As we evolve from the Connected Vehicle available on the market today, to the Autonomous Vehicle available in the future, we need to evaluate how data will be processed and analyzed to allow the vehicle to function free from human intervention – while delivering the driver safely to the desired destination.

 

The Connected Vehicle already generates a tremendous amount of data. It’s hard to believe that an Autonomous Vehicle will generate up to 1 terabyte of data every second (Tom Coughlin, Coughlin Associates, Data storage consultant). If the data is to be leveraged, it must be used and enriched on board the vehicle before being transmitted. Even Dedicated Short Range Communication (DSRCs) such as VANETS, MANETS, can benefit from enriched data. Cellular and other data transfer methods are not the solutions by themselves as the data volumes will overwhelm even the 5G networks being designed today.  

 

So how do we address the large data volumes and still meet the objectives of the Connected and Autonomous Vehicle?
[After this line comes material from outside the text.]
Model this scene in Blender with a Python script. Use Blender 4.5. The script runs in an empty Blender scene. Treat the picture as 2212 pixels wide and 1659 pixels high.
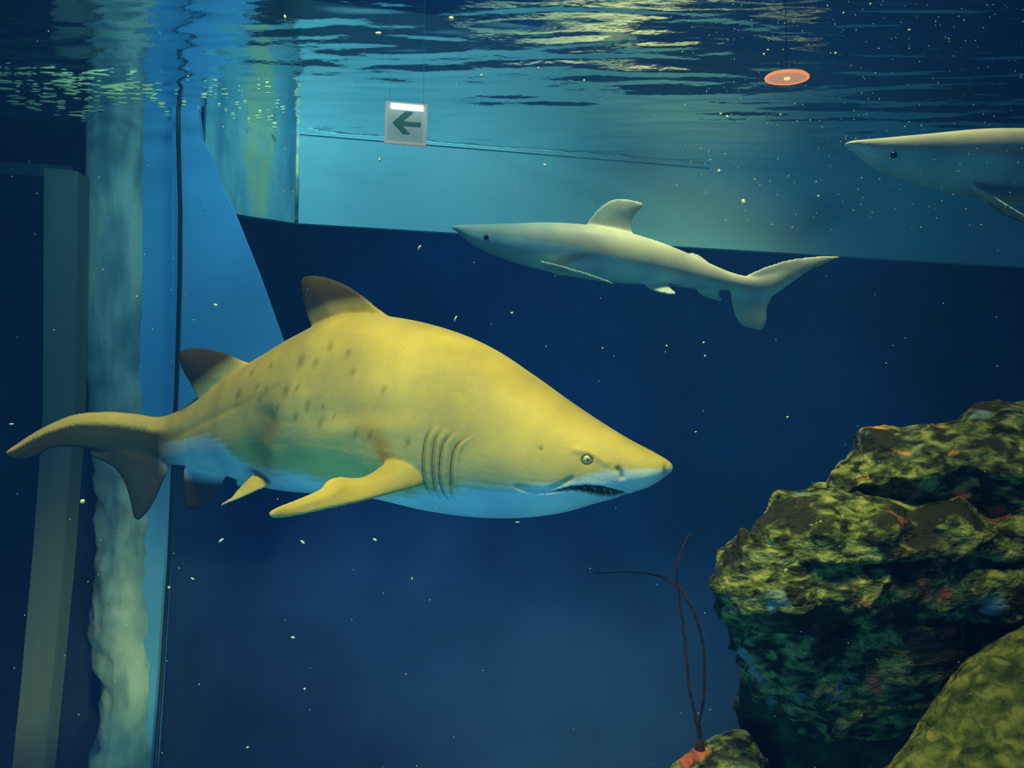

The data volumes are likely to increase as systems become more sophisticated. It’s unlikely that all the data needs to be sent back to a centralized system - hence the entry of edge/fog computing systems.

 

Enormous amounts of sensor data, critical local processing power, and an equally essential need to connect back to more advanced data analysis tools in the cloud, make Connected and Autonomous Vehicles a very good use case for advanced Edge Computing. By moving the intelligence closer to the source, it is possible to enrich the raw data, create metadata, and send the information relating to the vehicle actions and decisions to their appropriate destinations. This will have a significant impact on the vehicle as the data becomes information faster, and the car becomes information rich (not data rich).  

 

We also will need speed, as an Autonomous Vehicle cannot wait for transmission of data to the cloud and back to perform a critical function. We would want the data to be processed as quickly as possible. By moving Machine Learning functions to the camera, the computer vision, recognition, and the signal to apply the brakes can all be processed on the device where the data is generated, not collected.

 

Thus, Connected and Autonomous Vehicles are more than edge devices or mobile data centers or distributed devices connected to the cloud. They are sophisticated computing ecosystems with multiple networks, layers of security, and an exponential growth of processors which leverages Edge Computing devices to manage the volumes of data being generated and critical decisions being made. By leveraging Edge Computing, moving computing functions and machine learning closer to the data generation center, Connected and Autonomous Vehicles will continue to evolve at an exponential rate with the ability to function in the Vehicle-to-everything (V2X) environment envisioned by many OEMs.